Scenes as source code
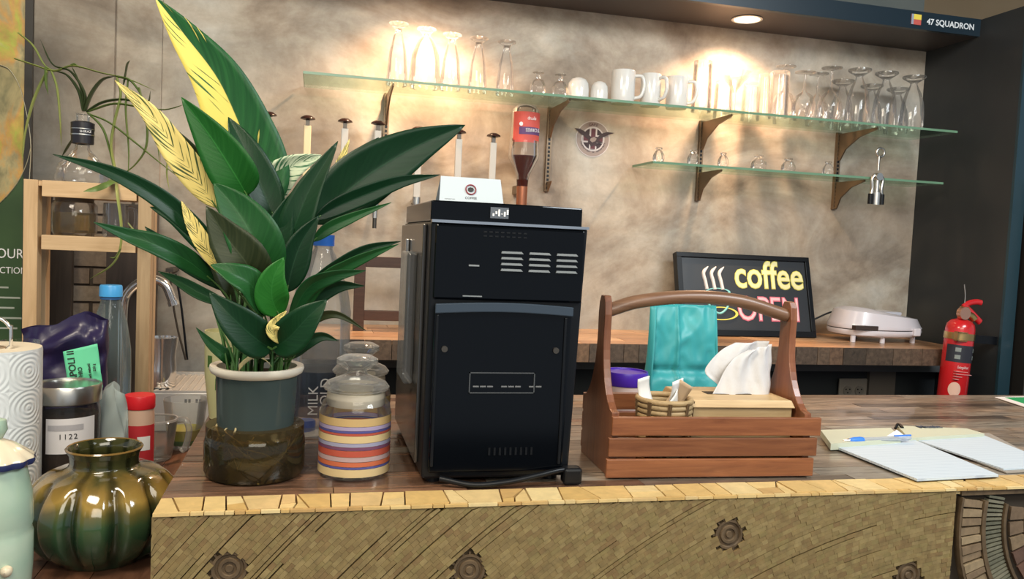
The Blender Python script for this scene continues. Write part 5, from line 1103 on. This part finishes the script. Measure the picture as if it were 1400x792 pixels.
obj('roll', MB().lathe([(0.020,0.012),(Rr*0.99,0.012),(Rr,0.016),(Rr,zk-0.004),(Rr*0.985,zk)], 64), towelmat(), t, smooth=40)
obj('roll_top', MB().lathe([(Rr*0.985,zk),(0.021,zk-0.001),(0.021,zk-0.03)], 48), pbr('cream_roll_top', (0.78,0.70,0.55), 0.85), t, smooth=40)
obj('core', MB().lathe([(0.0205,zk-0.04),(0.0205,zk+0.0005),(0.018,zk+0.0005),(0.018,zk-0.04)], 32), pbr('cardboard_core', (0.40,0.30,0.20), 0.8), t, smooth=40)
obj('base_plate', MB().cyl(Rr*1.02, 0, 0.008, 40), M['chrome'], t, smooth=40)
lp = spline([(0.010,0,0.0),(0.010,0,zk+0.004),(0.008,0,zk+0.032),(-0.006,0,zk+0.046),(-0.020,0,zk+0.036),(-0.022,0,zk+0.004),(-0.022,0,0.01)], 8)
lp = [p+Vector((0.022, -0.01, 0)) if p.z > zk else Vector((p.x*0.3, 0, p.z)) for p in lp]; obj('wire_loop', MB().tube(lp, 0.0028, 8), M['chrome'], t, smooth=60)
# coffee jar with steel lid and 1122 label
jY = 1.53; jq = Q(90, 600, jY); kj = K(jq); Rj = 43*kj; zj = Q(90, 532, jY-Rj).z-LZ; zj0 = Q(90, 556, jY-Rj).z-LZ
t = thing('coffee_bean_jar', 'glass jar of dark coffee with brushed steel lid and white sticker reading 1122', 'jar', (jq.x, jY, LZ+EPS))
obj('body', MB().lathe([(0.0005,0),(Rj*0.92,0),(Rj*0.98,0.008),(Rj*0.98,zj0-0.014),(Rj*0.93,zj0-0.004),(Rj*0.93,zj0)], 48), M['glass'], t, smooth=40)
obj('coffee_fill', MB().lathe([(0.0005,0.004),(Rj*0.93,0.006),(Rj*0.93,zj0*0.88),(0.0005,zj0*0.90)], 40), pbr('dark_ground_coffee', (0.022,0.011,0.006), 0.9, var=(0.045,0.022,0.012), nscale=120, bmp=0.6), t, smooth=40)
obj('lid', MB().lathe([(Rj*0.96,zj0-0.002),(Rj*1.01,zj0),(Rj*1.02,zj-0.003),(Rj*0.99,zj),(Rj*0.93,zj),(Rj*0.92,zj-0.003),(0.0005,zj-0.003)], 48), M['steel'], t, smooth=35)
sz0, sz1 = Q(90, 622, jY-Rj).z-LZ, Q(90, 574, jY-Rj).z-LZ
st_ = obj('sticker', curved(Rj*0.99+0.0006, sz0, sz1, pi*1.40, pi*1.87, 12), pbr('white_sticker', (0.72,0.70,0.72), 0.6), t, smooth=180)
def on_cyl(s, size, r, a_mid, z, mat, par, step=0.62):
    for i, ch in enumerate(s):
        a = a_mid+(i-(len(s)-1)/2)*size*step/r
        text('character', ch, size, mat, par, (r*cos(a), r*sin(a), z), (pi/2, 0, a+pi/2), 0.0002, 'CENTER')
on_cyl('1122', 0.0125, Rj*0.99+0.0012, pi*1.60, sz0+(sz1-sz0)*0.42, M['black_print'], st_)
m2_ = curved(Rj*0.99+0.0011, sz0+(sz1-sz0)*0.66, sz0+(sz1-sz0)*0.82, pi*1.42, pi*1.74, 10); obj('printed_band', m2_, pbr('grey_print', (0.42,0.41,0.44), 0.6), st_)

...

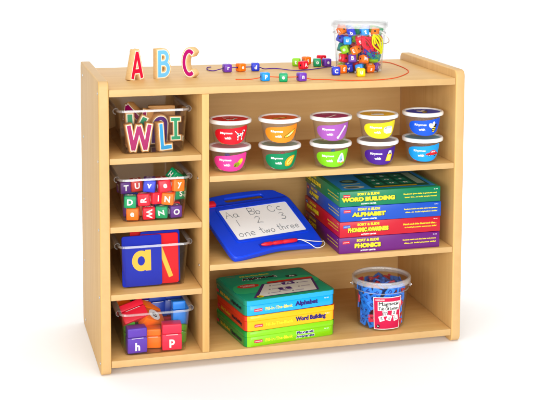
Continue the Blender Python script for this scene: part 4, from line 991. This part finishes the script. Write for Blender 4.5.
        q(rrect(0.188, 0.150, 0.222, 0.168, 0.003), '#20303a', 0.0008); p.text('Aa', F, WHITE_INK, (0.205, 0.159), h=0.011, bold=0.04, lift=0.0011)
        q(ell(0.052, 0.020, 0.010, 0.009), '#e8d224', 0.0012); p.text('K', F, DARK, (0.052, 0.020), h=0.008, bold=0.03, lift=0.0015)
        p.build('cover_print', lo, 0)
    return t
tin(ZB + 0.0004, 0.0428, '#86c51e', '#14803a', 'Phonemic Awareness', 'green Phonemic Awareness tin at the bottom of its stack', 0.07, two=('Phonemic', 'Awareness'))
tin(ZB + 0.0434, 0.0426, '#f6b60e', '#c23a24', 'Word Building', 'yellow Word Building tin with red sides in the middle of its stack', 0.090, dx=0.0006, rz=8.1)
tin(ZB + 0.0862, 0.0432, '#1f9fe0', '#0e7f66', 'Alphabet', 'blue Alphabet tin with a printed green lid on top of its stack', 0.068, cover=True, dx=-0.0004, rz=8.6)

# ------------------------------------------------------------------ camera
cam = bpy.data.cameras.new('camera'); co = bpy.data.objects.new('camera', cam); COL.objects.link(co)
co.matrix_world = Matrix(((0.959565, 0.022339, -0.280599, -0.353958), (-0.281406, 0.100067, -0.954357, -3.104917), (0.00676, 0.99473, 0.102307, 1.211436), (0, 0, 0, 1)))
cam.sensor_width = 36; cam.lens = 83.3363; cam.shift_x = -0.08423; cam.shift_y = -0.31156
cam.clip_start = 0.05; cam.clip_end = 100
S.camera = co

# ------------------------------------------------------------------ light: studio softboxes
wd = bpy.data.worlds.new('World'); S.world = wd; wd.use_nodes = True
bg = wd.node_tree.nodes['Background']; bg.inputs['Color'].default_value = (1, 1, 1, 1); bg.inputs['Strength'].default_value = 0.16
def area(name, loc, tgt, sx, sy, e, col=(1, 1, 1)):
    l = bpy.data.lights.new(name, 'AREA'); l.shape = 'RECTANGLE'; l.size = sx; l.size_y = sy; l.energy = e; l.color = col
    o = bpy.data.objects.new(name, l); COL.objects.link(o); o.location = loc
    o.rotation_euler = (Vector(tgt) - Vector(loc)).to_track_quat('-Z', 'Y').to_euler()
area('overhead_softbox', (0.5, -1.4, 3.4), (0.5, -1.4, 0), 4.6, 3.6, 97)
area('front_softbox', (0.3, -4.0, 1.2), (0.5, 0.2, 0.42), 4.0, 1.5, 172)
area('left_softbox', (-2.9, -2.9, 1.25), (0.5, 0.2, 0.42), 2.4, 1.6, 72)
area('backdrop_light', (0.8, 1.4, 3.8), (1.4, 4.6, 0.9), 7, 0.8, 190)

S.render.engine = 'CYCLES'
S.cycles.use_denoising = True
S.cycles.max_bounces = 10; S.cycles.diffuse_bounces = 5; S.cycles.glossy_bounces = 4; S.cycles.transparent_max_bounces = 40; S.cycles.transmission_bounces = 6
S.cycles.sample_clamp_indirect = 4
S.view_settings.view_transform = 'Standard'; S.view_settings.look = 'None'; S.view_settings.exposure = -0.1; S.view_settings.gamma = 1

* * *

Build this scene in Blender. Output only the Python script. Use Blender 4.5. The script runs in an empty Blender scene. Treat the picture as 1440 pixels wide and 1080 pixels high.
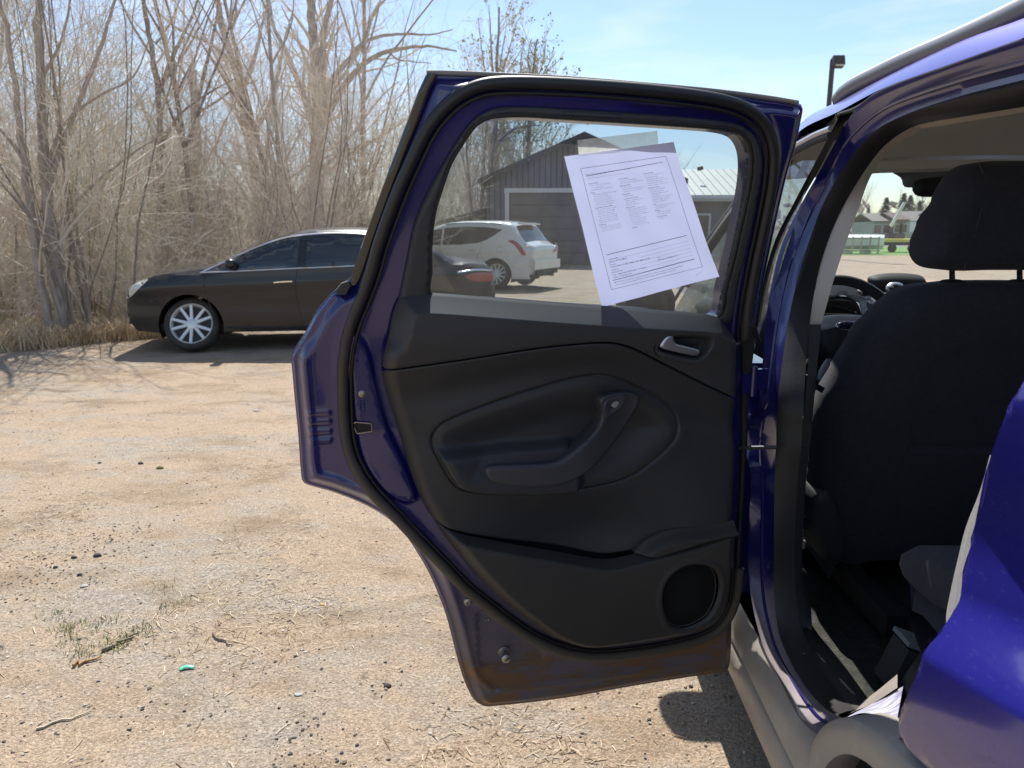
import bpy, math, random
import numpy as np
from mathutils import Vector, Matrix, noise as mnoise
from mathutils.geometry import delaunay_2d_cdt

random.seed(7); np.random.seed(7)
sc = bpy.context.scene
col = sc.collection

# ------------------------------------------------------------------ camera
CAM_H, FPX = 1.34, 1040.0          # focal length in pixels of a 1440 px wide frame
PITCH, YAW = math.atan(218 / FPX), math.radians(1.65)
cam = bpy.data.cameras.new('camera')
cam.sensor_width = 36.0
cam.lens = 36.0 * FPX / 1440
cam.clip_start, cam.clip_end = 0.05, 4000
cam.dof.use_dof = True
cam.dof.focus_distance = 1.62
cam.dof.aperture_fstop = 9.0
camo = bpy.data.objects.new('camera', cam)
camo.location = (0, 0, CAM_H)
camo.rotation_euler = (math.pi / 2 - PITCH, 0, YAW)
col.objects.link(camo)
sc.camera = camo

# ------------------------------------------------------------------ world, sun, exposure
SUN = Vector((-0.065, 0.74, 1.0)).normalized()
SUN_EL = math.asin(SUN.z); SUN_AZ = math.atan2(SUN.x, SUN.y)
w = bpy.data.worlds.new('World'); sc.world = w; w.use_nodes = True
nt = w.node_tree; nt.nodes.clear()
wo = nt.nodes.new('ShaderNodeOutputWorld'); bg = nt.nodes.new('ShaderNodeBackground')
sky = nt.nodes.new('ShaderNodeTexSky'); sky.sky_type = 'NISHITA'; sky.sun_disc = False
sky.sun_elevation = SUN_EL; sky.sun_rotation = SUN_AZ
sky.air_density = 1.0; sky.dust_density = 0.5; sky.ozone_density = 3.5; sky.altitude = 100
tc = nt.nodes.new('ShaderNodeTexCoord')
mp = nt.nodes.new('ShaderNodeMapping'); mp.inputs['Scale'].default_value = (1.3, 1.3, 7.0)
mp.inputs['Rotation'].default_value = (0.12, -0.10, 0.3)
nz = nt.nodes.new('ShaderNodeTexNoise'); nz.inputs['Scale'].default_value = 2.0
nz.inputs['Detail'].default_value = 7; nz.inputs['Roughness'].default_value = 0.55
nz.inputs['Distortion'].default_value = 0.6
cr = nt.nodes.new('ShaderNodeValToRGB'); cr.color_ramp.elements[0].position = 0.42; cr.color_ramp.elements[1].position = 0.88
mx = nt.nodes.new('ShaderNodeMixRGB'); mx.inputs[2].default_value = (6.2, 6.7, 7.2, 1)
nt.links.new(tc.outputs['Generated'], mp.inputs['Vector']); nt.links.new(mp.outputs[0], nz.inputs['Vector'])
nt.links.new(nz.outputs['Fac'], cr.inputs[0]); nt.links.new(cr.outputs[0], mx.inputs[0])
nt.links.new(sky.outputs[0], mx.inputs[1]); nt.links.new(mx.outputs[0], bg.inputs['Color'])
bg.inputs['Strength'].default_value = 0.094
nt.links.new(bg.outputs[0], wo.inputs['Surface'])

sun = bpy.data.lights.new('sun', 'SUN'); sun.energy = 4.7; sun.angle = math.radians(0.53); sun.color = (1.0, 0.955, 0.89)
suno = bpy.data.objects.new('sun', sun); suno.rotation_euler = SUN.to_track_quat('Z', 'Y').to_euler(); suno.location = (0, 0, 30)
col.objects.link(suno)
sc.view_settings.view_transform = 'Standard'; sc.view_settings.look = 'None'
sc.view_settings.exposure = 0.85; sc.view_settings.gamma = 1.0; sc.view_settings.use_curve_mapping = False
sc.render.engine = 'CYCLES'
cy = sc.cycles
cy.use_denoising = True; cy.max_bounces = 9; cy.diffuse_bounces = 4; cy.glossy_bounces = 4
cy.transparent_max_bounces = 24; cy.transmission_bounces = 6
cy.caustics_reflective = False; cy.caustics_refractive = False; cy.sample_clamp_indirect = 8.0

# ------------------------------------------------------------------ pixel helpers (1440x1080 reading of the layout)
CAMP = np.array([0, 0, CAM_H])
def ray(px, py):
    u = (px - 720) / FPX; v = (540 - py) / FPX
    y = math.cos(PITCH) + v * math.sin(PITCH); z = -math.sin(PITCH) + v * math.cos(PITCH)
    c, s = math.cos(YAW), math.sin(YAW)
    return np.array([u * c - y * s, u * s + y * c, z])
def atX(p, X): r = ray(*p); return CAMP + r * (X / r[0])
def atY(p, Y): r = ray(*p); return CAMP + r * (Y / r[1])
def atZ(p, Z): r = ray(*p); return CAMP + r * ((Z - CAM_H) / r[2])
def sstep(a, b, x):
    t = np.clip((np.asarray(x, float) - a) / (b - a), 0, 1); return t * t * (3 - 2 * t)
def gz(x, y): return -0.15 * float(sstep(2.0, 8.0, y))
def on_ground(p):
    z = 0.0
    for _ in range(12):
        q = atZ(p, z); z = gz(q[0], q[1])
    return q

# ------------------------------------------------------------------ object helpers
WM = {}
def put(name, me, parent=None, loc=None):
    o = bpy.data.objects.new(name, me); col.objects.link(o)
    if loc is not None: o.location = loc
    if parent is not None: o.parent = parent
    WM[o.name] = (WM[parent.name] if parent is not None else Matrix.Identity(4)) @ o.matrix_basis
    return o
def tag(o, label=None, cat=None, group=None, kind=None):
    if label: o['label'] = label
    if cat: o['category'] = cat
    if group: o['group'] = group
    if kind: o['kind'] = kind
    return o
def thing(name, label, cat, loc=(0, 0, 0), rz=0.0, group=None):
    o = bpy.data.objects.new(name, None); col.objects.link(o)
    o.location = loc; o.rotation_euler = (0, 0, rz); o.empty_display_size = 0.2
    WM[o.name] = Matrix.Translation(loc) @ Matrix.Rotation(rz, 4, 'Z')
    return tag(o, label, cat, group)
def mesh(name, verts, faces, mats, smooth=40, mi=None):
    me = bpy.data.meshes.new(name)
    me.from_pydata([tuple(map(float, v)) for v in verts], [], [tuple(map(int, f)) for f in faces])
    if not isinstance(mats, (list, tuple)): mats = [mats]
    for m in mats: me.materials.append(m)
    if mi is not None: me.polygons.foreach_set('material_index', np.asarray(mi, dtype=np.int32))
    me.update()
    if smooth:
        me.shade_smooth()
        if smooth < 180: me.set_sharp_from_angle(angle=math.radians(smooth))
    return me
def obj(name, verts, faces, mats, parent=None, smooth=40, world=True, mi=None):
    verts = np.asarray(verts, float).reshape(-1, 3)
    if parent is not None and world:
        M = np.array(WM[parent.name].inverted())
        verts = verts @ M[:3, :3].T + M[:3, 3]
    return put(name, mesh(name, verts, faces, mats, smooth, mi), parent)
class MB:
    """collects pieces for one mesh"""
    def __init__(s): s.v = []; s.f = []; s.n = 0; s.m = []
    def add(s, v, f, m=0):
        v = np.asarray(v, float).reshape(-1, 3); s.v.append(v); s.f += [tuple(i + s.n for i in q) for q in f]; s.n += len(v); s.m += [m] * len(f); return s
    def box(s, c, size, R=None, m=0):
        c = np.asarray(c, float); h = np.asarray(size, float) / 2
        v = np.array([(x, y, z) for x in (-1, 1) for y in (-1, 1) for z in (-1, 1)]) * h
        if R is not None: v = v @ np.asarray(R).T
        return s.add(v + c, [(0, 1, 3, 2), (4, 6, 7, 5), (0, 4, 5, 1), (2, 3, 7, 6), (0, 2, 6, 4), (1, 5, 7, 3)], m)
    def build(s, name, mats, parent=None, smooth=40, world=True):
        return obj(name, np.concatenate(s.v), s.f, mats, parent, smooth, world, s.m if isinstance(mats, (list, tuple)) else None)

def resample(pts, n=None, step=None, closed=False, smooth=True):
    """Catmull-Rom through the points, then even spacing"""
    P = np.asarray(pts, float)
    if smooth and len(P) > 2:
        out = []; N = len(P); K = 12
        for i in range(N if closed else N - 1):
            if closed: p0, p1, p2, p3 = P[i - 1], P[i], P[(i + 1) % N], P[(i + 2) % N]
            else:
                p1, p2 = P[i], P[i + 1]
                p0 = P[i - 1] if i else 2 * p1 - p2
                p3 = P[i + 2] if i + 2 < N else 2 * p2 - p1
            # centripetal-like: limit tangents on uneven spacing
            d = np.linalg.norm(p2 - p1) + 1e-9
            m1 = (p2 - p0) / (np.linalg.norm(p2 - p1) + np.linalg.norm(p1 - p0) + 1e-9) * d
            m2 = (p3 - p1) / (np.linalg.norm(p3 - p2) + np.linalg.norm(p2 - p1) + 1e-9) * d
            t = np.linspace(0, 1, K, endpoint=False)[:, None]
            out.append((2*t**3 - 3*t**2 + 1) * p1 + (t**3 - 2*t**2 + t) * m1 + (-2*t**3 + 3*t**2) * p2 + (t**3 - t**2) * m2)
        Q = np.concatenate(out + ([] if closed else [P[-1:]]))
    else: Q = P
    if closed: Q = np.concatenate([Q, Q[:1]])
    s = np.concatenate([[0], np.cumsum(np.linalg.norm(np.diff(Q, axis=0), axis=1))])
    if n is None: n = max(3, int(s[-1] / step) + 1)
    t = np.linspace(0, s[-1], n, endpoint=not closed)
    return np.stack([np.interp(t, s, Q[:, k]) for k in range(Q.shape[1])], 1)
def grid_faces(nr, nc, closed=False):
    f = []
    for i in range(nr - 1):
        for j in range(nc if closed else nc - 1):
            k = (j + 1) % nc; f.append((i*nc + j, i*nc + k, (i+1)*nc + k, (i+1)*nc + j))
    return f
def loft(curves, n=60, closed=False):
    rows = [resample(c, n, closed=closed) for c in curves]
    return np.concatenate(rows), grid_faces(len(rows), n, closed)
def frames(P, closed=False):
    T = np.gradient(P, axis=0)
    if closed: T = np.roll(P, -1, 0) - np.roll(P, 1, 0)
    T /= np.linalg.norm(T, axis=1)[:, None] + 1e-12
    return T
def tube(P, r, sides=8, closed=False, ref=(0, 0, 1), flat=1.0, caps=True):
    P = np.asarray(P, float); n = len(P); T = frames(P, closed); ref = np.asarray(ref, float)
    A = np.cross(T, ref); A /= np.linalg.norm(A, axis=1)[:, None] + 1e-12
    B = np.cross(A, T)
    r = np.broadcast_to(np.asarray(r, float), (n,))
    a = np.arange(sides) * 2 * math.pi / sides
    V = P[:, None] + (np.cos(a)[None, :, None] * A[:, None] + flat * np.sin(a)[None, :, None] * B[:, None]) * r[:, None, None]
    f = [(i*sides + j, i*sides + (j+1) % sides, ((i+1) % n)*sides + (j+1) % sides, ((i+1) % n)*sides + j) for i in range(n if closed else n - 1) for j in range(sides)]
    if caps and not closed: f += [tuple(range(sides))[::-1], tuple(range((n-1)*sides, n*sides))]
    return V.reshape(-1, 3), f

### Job
Copy every line of the data that holds the string "wide".

### Written response
Build this scene in Blender. Output only the Python script. Use Blender 4.5. The script runs in an empty Blender scene. Treat the picture as 1440 pixels wide and 1080 pixels high.
CAM_H, FPX = 1.34, 1040.0          # focal length in pixels of a 1440 px wide frame